Food appeal as charity turns away hungry

 Archbishop Diarmuid Martin at the Crosscare food bank with manager Valerie Cummins. Picture: John McElroy

Archbishop Diarmuid Martin has made an urgent food appeal after a leading Catholic charity in Dublin told him it is having to turn away hungry people.

The archbishop was asked to make the appeal by Crosscare, the archdiocese’s social care agency, because it is finding it impossible to meet demand.

Last week Crosscare’s food bank received requests for food from 120 individuals and families in one community but was only able to give parcels to 40.

Last year it gave out 500 tonnes of food and, given the current rate of demand, it will need 750 tonnes this year.

The agency needs urgent help sourcing food supplies or more people could be turned away in the coming weeks.

Crosscare supplies food directly to those who need it and also to 10 charities, including St Vincent de Paul, which are working to help people who are marginalised, excluded or living in poverty.
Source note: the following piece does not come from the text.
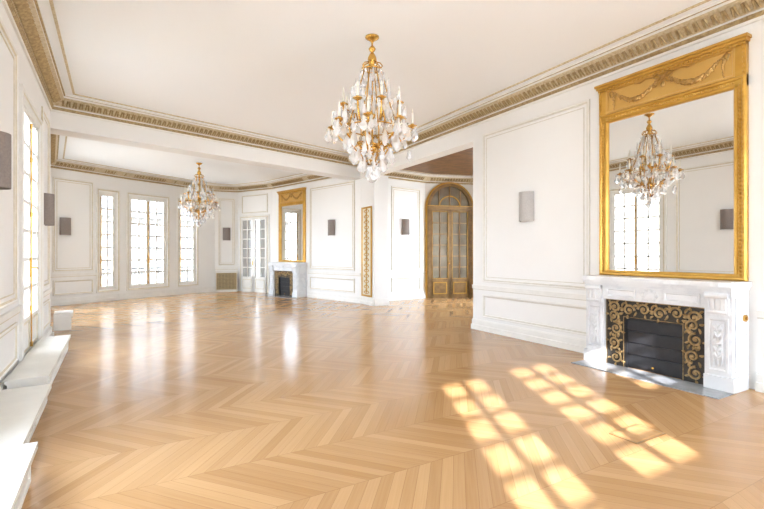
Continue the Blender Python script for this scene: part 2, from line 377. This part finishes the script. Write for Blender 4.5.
# ------------------------------------------------------------------ doors
def glazed_door():
    mb=MB(); a,b_,d=.22,1.5,2.7
    mb.frame(a-.1,b_+.1,-.1,d+.1,[(0,0),(0,.03),(.03,.045),(.05,.03),(.08,.03),(.1,.015),(.1,0)],mats=[0,0,0,2,0,0])
    mb.quadbox((a,0,0),(b_,.02,d))
    for i in range(2):
        lw=(b_-a)/2; x0=a+i*lw;x1=x0+lw; s=.08
        mb.quadbox((x0,.02,0),(x0+s,.05,d)); mb.quadbox((x1-s,.02,0),(x1,.05,d)); mb.quadbox((x0,.02,d-s),(x1,.05,d)); mb.quadbox((x0,.02,0),(x1,.05,.55))
        mb.frame(x0+.1,x1-.1,.12,.46,[(0,.05),(0,.06),(.02,.06),(.02,.05)],mat=2)
        mb.quadbox((x0+s,.02,.55),(x1-s,.026,d-s),1)
        mb.quadbox(((x0+x1)/2-.012,.02,.55),((x0+x1)/2+.012,.045,d-s))
        for j in range(1,6): z=.55+(d-s-.55)*j/6; mb.quadbox((x0+s,.02,z-.012),(x1-s,.045,z+.012))
    o=mk('door_1',mb,[m_white,m_paleglass,m_line],M=Lm(F[2],F[3]),kind='structure')
    h=MB(); x=(a+b_)/2+.04; h.tube([(x,.05,1.05),(x,.09,1.05),(x+.1,.09,1.05)],.01,6); h.quadbox((x-.015,.05,.97),(x+.015,.056,1.13)); mk('door_handle',h,[m_brass],parent=o)
glazed_door()
def arch_pts(cx,cz,r,y,n=20,a0=0,a1=pi): return [(cx+r*math.cos(a0+(a1-a0)*i/n),y,cz+r*math.sin(a0+(a1-a0)*i/n)) for i in range(n+1)]
def arch_band(mb,cx,cz,r0,r1,y0,y1,mat):
    n=24; L=[]
    for i in range(n+1):
        a=pi*i/n; c,s=math.cos(a),math.sin(a)
        L.append([(cx+r0*c,y0,cz+r0*s),(cx+r0*c,y1,cz+r0*s),(cx+r1*c,y1,cz+r1*s),(cx+r1*c,y0,cz+r1*s)])
    mb.loops(L,True,mat=mat,caps=True)
def arched_door():
    mb=MB(); ln=seglen(R1,R2); cx=ln/2; R=.75; cz=2.86
    arch_band(mb,cx,cz,R-.09,R,0,.09,0); arch_band(mb,cx,cz,R,R+.06,0,.06,2)
    for s in (-1,1):
        x=cx+s*(R-.045); mb.quadbox((x-.045,0,0),(x+.045,.09,cz)); x=cx+s*(R+.03); mb.quadbox((x-.03,0,0),(x+.03,.06,cz),2)
    mb.quadbox((cx-R,0,cz-.07),(cx+R,.1,cz+.03)); mb.quadbox((cx-R,0,cz+.03),(cx+R,.12,cz+.05),2)
    b_=len(mb.v); pts=arch_pts(cx,cz,R-.05,.02); mb.v+=pts; mb.f.append(tuple(b_+i for i in range(len(pts)))); mb.m.append(1)
    arch_band(mb,cx,cz,.34,.375,.02,.05,2)
    for x in (-.36,0,.36):
        mb.quadbox((cx+x-.015,.02,cz),(cx+x+.015,.05,cz+math.sqrt((R-.05)**2-x*x)))
    for s in (0,1):
        x0=cx-R+.09 if s==0 else cx+.005; x1=cx-.005 if s==0 else cx+R-.09; st=.075; d=cz-.07
        mb.quadbox((x0,.01,0),(x0+st,.06,d)); mb.quadbox((x1-st,.01,0),(x1,.06,d)); mb.quadbox((x0,.01,d-st),(x1,.06,d)); mb.quadbox((x0,.01,0),(x1,.06,.62))
        mb.frame(x0+.1,x1-.1,.12,.5,[(0,.06),(0,.075),(.03,.075),(.03,.06)],mat=2)
        mb.frame(x0+st-.015,x1-st+.015,.605,d-st+.015,[(0,.06),(0,.07),(.015,.07),(.015,.06)],mat=2)
        mb.quadbox((x0+st,.01,.62),(x1-st,.02,d-st),1)
        xm=(x0+x1)/2; mb.quadbox((xm-.014,.01,.62),(xm+.014,.045,d-st))
        for j in range(1,6): z=.62+(d-st-.62)*j/6; mb.quadbox((x0+st,.01,z-.014),(x1-st,.045,z+.014))
    o=mk('door_2',mb,[m_woodd,m_darkglass,m_gold],M=Lm(R1,R2),kind='structure')
    h=MB(); h.ball((cx+.05,.1,1.1),.03,0,10,8); h.tube([(cx+.05,.05,1.1),(cx+.05,.1,1.1)],.01,6); mk('door_knob',h,[m_brass],parent=o,smooth=True)
arched_door()

# ------------------------------------------------------------------ floor hatch
mb=MB(); mb.quadbox((-.19,-.11,.0005),(.19,.11,.004)); mb.quadbox((-.175,-.095,.004),(.175,.095,.006),1)
mk('floor_hatch',mb,[P('hatch_edge_brass',(.25,.14,.05),.4,.3),P('hatch_oak',(.52,.31,.14),.25,col2=(.46,.26,.11),scale=12)],M=T((3.42,1.98,0)),label='small rectangular oak hatch set in the parquet near the fireplace',cat='floor hatch')

# ------------------------------------------------------------------ gilt pilaster ornament
mb=MB(); Lp=Lm((5.66,10.3),(5.66,11.1))
mb.frame(.1,.68,.22,2.68,[(0,0),(0,.03),(.03,.035),(.045,.02),(.05,.0)],mat=0); mb.quadbox((.14,0,.26),(.64,.012,2.64),1)
for k in range(16):
    z=.36+k*.148
    for s in (-1,1):
        mb.tube([(.39+s*(.02+.15*math.sin(q/8*pi*1.5)*(1-q/12)),.02,z-.06+.13*q/8) for q in range(9)],.012,5,0)
    mb.ball((.39,.025,z),.03,0,8,5,(1,.5,1))
mb.tube([(.39,.02,.3),(.39,.02,2.6)],.008,5,0)
mk('gilded_pilaster_panel',mb,[m_gold,P('pilaster_ground',(.78,.72,.57),.5)],M=Lp@T((0,.012,0)),label='tall narrow gilded ornamental panel on the white pier',cat='wall ornament')

# ------------------------------------------------------------------ sconces
def sconce(L,x,z,mat,lab):
    r=empty('wall_sconce',L@T((x,0,z)),label=lab,cat='wall lamp',group='half-round fabric wall sconces')
    s=MB(); n=14; Lo=[]
    for (k,zz) in ((1,-.235),(1,.235),(.96,.235),(.96,-.235)):
        Lo.append([(.135*k*math.cos(pi*i/n),.012+.13*k*math.sin(pi*i/n),zz) for i in range(n+1)])
    Lo.append(Lo[0]); s.loops(Lo,False,mat=0)
    mk('lamp_shade',s,[mat],parent=r,smooth=False)
    b=MB(); b.quadbox((-.05,0,-.1),(.05,.012,.1)); b.tube([(0,.01,0),(0,.06,0)],.01,6); b.tube([(0,.06,-.03),(0,.06,.05)],.014,8); b.quadbox((-.128,.01,-.01),(.128,.018,.005))
    mk('bracket',b,[m_brass],parent=r)
Lr=Lm(KR,RC); Ll=Lm(BL,KL)
tl='taupe half-round wall sconce '
sconce(Lr,7.5,2.155,m_shade2,'pale grey half-round wall sconce in the large white panel')
sconce(Ll,.88,2.06,m_shade,tl+'beside the opening to the bow room'); sconce(Ll,4.2,2.2,m_shade,tl+'between two tall windows'); sconce(Ll,8.1,2.2,m_shade,tl+'on the window wall')
sconce(Lm(F0,F[1]),1.25,2.18,m_shade,tl+'near the small fireplace'); sconce(Lm(F[10],F[11]),.86,2.14,m_shade,tl+'next to the bow windows')
sconce(Lm(F[3],F[4]),.4,2.12,m_shade,tl+'above the radiator cover'); sconce(Lm(R2,R3),.82,2.2,m_shade,tl+'beside the arched door')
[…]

The charity established a food bank in 1989 and it is the first time it has been unable to meet demand.

Crosscare’s senior manager of food services, Michael McDonagh, said he asked the archbishop to make the appeal.

“I explained to him that there was a dire situation out there — we are finding it really hard to get the food for people in need.

“Two years ago we were providing 280,000 meals. This year it will be close to 500,000. The people who access our services are from all walks of life; the demand is massive and it has just become too much for us.”

Mr McDonagh said the group was also appealing to the food industry for help.

The archbishop made his appeal during Mass in the Pro-Cathedral yesterday to celebrate the Feast of St Laurence O’Toole, who was renowned for his services to the poor.

Archbishop Martin said he wanted every Dublin parish to help collect food for the food bank over the four weeks of Advent.

During his homily, Archbishop Martin said Ireland was still a wealthy society, despite ongoing economic challenges. “A wealthy society always runs the risk of not seeing or not fully grasping the shadows and the inequities around us,” he said.

“We can so easily get caught up in our own concerns, placing them first, that we do not notice that our sights has become blurred towards poverty and suffering.”

Archbishop Martin said the new diocesan initiative for Advent — The Diocesan Crosscare Food Appeal — would see parishes becoming the focal points for the collection of non-perishable foodstuffs to supplement the diocesan food bank.

Parishioners are being urged to bring food supplies to their local parish at weekend Mass times. Crosscare will collect and redistribute the food every Monday and Tuesday.